- [INFORMATION PROVIDED]
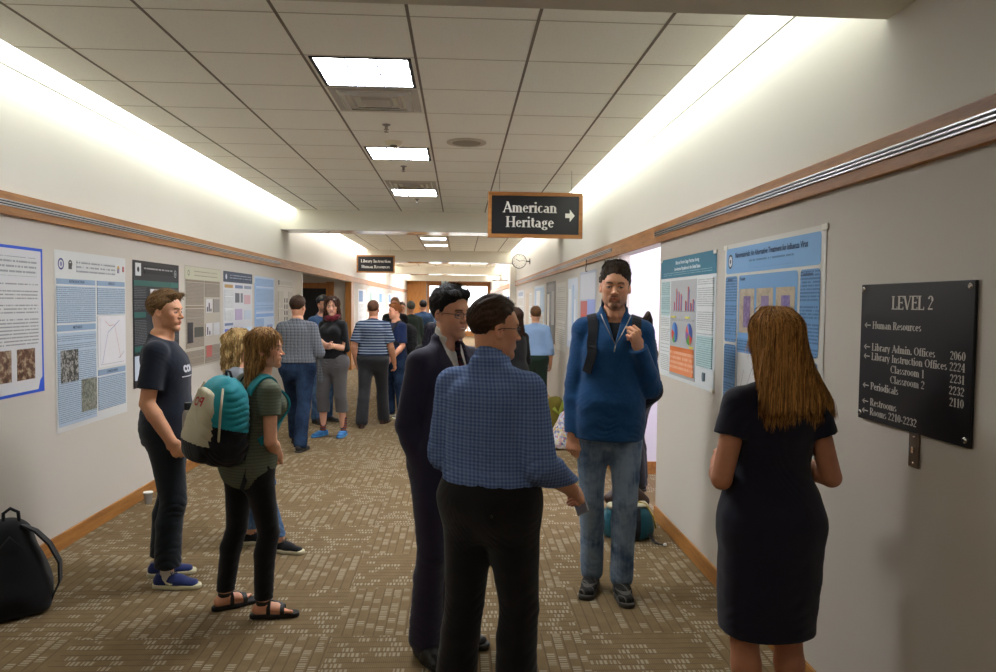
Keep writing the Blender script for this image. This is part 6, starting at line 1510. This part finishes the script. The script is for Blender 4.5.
for sx in (-1, 1):
    m = MB(); m.tube([pk(sx*.135, -.03, -.20), pk(sx*.155, -.055, -.06), pk(sx*.14, -.06, .06), pk(sx*.10, -.045, .16)], .006, 8); m.build('piping', C['cream_n'], bp)
    wrap_strap(B, bp, 'shoulder_strap', C['teal'] if sx > 0 else C['strapb'], TB, [(.235, sx*.045, -.09), (.285, sx*.048, -.03), (.285, sx*.050, .03), (.235, sx*.056, .08), (.17, sx*.075, .09), (.12, sx*.10, .04), (.08, sx*.105, -.03)], .042)
MB().tube([pk(-.03, .03, .20), pk(-.02, .02, .235), pk(.02, .02, .235), pk(.03, .03, .20)], .007, 8).build('handle', C['strapb'], bp)
m = MB(); tape(B, bp, 'hanging_strap', C['strapb'], [pk(.12, .12, -.15), pk(.15, .13, -.24), pk(.14, .12, -.34)], .024, .004, None, [V3(1, 0, 0)]*3)
# steel bottle in its side pocket
bo = empty('water_bottle', tuple(Matrix.Rotation(pr.rotation_euler.z, 4, 'Z') @ Vector(pk(-.232, -.02, -.13)) + pr.location), pr.rotation_euler.z, 'small steel bottle with a black lid at the side of the backpack', 'bottle')
MB().lathe([(.030, -.04), (.032, -.035), (.032, .09), (.026, .11), (.020, .118)], n=24).build('flask', M['steel'], bo); MB().lathe([(.022, .118), (.023, .15), (.018, .155)], n=20).build('lid', M['black'], bo); MB().lathe([(.034, -.045), (.034, -.02)], n=20).build('foot_ring', M['white'], bo)

# phone in the hand of the man in the checked shirt
B, pr = BJ, RJ
hw, nn = B.hand[1][0], B.hand[1][1]; p = B.wri[1]+hw*.125+nn*.028; sd = nrm(np.cross(hw, nn)); R3 = np.stack([sd, nn, hw], 1)
ph = empty('phone', tuple(Matrix.Rotation(pr.rotation_euler.z, 4, 'Z') @ Vector(p) + pr.location), 0, 'small silver phone in the hand of the man in the checked shirt', 'phone')
ph.rotation_euler = (Matrix.Rotation(pr.rotation_euler.z, 3, 'Z') @ Matrix(R3.tolist())).to_euler()
MB().box((-.05, -.004, -.026), (.05, .004, .026)).build('case', plain('phone_silver', '#a9abb0', .25, .6), ph, bevel=.002); MB().box((-.046, .0041, -.023), (.046, .0046, .023)).build('screen', M['black'], ph)

# backpack on the tall man's back
B, pr = BK, RK
bp = empty('backpack', pr.location, pr.rotation_euler.z, 'large dark navy backpack on the back of the man in the blue fleece', 'backpack')
c = P3(B, .150, -.037, -.118); R_ = np.stack([B.X, B.Y, B.U], 1)
F = Field(); F.loft(c, B.U, B.X, [(-.27, .16, .06), (-.24, .205, .085), (0, .215, .10), (.14, .20, .085), (.22, .15, .06), (.25, .09, .035)], n=3, ends=.02); add_folds(F, folds(B, .005, [(c, .4, .006, V3(.3, 0, 1))], .004, 9)); sdf_part(F, .006, 'body', C['bpack'], bp)
for sx in (-1, 1):
    wrap_strap(B, bp, 'shoulder_strap', C['strapb'], TK, [(.225, sx*.058, -.09), (.275, sx*.060, -.03), (.275, sx*.064, .03), (.235, sx*.070, .08), (.18, sx*.080, .09), (.13, sx*.092, .07)][:6 if sx > 0 else 4], .052, .011)
MB().tube([P3(B, .285, -.10, -.08), P3(B, .305, -.112, -.09), P3(B, .285, -.122, -.11), P3(B, .24, -.124, -.12), P3(B, .20, -.118, -.12)], .017, 10).build('top_strap', C['brownstr'], bp)
# backpack on the red-haired man
B, pr = BH, RH
bp = empty('backpack', pr.location, pr.rotation_euler.z, 'black backpack on the back of the red-haired man', 'backpack')
c = P3(B, .15, 0, -.135); F = Field(); F.loft(c, B.U, B.X, [(-.24, .12, .06), (-.2, .155, .09), (0, .155, .10), (.15, .13, .08), (.21, .07, .04)], n=2.8, ends=.03); add_folds(F, folds(B, .006, [(c, .4, .006, V3(.3, 0, 1))], .004, 2)); sdf_part(F, .008, 'body', C['black'], bp)
for sx in (-1, 1): wrap_strap(B, bp, 'shoulder_strap', C['strapb'], TH, [(.225, sx*.055, -.09), (.275, sx*.058, -.03), (.275, sx*.060, .03), (.225, sx*.066, .08), (.16, sx*.082, .09), (.10, sx*.10, .04)], .05)

# black backpack on the floor at the left
def floor_bag(name, loc, rz, label, secs, mat, n=2.6, h=.006, folds_a=.008, lean=(0, 0, 1), cat='backpack', seed=0):
    r = empty(name, loc, math.radians(rz), label, cat); F = Field(); F.loft((0, 0, 0), lean, (1, 0, 0), secs, n=n, ends=.03)
    add_folds(F, lambda P: .6*folds_a*vnoise(P, 22, seed)+.4*folds_a*vnoise(P, 47, seed+1, (1, 1, .6))); F.plane((0, 0, -1), -.003, .01); sdf_part(F, h, 'body', mat, r); return r
b = floor_bag('backpack', (-2.33, 3.98, 0), 28, 'black backpack standing on the floor at the left edge of the picture', [(.0, .19, .14), (.08, .20, .155, 0, 0), (.25, .17, .13), (.38, .13, .10), (.47, .085, .07), (.50, .05, .04)], C['black'], lean=(-.06, .05, 1), seed=1)
MB().tube([(-.03, 0, .47), (-.03, 0, .53), (0, 0, .553), (.035, 0, .53), (.04, 0, .46)], .009, 8).build('handle', C['strapb'], b)
tape(None, b, 'shoulder_strap', C['strapb'], [(.05, -.02, .46), (.11, -.05, .43), (.17, -.07, .36), (.215, -.08, .26), (.215, -.08, .16), (.175, -.05, .06)], .05, .010, None, [(1, -.3, .4)]*6)
MB().tube([(-.12, -.135, .05), (-.11, -.145, .20), (-.06, -.125, .36), (0, -.10, .43), (.05, -.10, .36)], .004, 6).build('zip', M['black'], b)
# teal backpack by the corner
b = floor_bag('backpack', (1.21, 5.22, 0), -8, 'teal and black backpack lying by the corner behind the fleece man', [(.0, .17, .12), (.05, .185, .13), (.14, .18, .12), (.20, .15, .10), (.235, .09, .06)], cloth('dark_teal_nylon', '#17505e', .7), seed=2, folds_a=.010)
for x in (-.075, .05): tape(None, b, 'compression_strap', C['strapb'], [(x, -.125, .02), (x+.01, -.142, .07), (x+.01, -.135, .15), (x+.01, -.09, .22), (x, .0, .245)], .04, .006, None, [(0, -1, 0), (0, -1, .1), (0, -1, .4), (0, -.6, 1), (0, 0, 1)])
F = Field(); F.cap((-.13, -.03, .225), (.12, .0, .235), (.05, .02), (.06, .018), u=(0, 1, 0)); add_folds(F, lambda P: .004*vnoise(P, 50, 3)); sdf_part(F, .005, 'cream_flap', C['cream_n'], b)
F = Field(); F.cap((-.12, .06, .25), (.0, .08, .33), .045, .05, k=.03); F.cap((.0, .08, .33), (.12, .07, .24), .05, .04, k=.03); add_folds(F, lambda P: .005*vnoise(P, 40, 5)); sdf_part(F, .006, 'brown_jacket', C['brownstr'], b)
MB().tube([(.06, -.02, .26), (.12, -.05, .25), (.17, -.08, .17), (.19, -.09, .09)], .006, 8).build('cord', plain('yellow_cord', '#9a8a35', .6), b)
tape(None, b, 'loose_strap', C['strapb'], [(.14, -.10, .05), (.17, -.14, .01), (.20, -.17, .006), (.235, -.19, .006)], .022, .004, None, [(0, 0, 1)]*4); MB().lathe([(.012, 0), (.014, .008), (.008, .016)], n=12).build('buckle', M['white'], b, (.24, -.195, .004))
# patterned tote, olive bag, dark bag by the right wall
pt = NT('floral_print').set(.8, 0, .2); vo = pt.n('ShaderNodeTexVoronoi'); vo.inputs['Scale'].default_value = 42; pt.l(pt.coords(), vo.inputs['Vector']); sp_ = pt.sep(vo.outputs['Color']); pt.base(pt.ramp(sp_[0], [(.2, lin('#c9cdd8')), (.4, lin('#5f6c9c')), (.5, lin('#d5d4dc')), (.65, lin('#b06a7c')), (.8, lin('#d8d2c4')), (.95, lin('#c9b45a'))]))
b = floor_bag('tote_bag', (1.19, 8.45, 0), 15, 'white flower-patterned drawstring bag slumped on the floor', [(.0, .15, .12), (.06, .17, .13), (.18, .15, .11), (.30, .11, .08), (.40, .07, .05), (.44, .03, .02)], pt.m, lean=(.15, 0, 1), cat='bag', seed=3); MB().tube([(.06, 0, .38), (.10, 0, .40), (.13, 0, .33)], .006, 6).build('drawstring', M['white'], b)
b = floor_bag('duffel_bag', (1.26, 9.75, 0), 10, 'olive yellow bag on the floor behind the flower-patterned bag', [(.0, .14, .12), (.08, .16, .13), (.25, .15, .11), (.38, .11, .08), (.44, .06, .04)], cloth('olive_canvas', '#6a6022'), cat='bag', seed=4); tape(None, b, 'strap', cloth('lime_strap', '#8f9a3c'), [(-.05, -.11, .30), (.02, -.14, .22), (.09, -.12, .38)], .05, .006, None, [(0, -1, 0)]*3)
b = floor_bag('shoulder_bag', (1.02, 8.75, 0), 0, 'dark navy bag leaning beside the flower-patterned bag', [(.0, .10, .10), (.08, .11, .11), (.2, .08, .09), (.30, .04, .05)], C['bpack'], cat='bag', seed=6); MB().tube([(-.03, 0, .28), (0, 0, .33), (.03, 0, .28)], .007, 6).build('handle', C['strapb'], b)
b = floor_bag('backpack', (1.34, 2.44, 0), 20, 'black and blue bag on the floor beside the woman in the dress', [(.0, .13, .11), (.05, .14, .12), (.12, .12, .10), (.17, .08, .06)], cloth('royal_blue_nylon', '#1b1d7a'), seed=7)
tape(None, b, 'strap', C['strapb'], [(-.10, -.06, .12), (-.07, -.09, .22), (.04, -.10, .24), (.14, -.09, .14), (.16, -.06, .05)], .055, .010, None, [(0, -.6, 1)]*5)
# clear cup by the left skirting
cup = NT('clear_plastic'); cup.set(.1, 0, .5); cup.base(lin('#d5d3cf')); cup.b.inputs['Transmission Weight'].default_value = .6
b = empty('plastic_cup', (-2.50, 6.12, 0), 0, 'small clear plastic cup on the carpet by the left skirting', 'cup'); MB().lathe([(.026, .002), (.036, .09), (.038, .092), (.034, .09), (.024, .006)], n=24).build('cup', cup.m, b); MB().lathe([(.038, .088), (.0395, .092), (.038, .096)], n=24).build('rim', M['white'], b)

- [TASK INSTRUCTIONS]
Please quote the lines of the material, beginning with the first and ending with the one that contains "n=20).build('foot_ring', M['white'], bo)", exactly as written and without any pictures.

- [SOLUTION TO THIS PROBLEM]
Keep writing the Blender script for this image. This is part 6, starting at line 1510. This part finishes the script. The script is for Blender 4.5.
for sx in (-1, 1):
    m = MB(); m.tube([pk(sx*.135, -.03, -.20), pk(sx*.155, -.055, -.06), pk(sx*.14, -.06, .06), pk(sx*.10, -.045, .16)], .006, 8); m.build('piping', C['cream_n'], bp)
    wrap_strap(B, bp, 'shoulder_strap', C['teal'] if sx > 0 else C['strapb'], TB, [(.235, sx*.045, -.09), (.285, sx*.048, -.03), (.285, sx*.050, .03), (.235, sx*.056, .08), (.17, sx*.075, .09), (.12, sx*.10, .04), (.08, sx*.105, -.03)], .042)
MB().tube([pk(-.03, .03, .20), pk(-.02, .02, .235), pk(.02, .02, .235), pk(.03, .03, .20)], .007, 8).build('handle', C['strapb'], bp)
m = MB(); tape(B, bp, 'hanging_strap', C['strapb'], [pk(.12, .12, -.15), pk(.15, .13, -.24), pk(.14, .12, -.34)], .024, .004, None, [V3(1, 0, 0)]*3)
# steel bottle in its side pocket
bo = empty('water_bottle', tuple(Matrix.Rotation(pr.rotation_euler.z, 4, 'Z') @ Vector(pk(-.232, -.02, -.13)) + pr.location), pr.rotation_euler.z, 'small steel bottle with a black lid at the side of the backpack', 'bottle')
MB().lathe([(.030, -.04), (.032, -.035), (.032, .09), (.026, .11), (.020, .118)], n=24).build('flask', M['steel'], bo); MB().lathe([(.022, .118), (.023, .15), (.018, .155)], n=20).build('lid', M['black'], bo); MB().lathe([(.034, -.045), (.034, -.02)], n=20).build('foot_ring', M['white'], bo)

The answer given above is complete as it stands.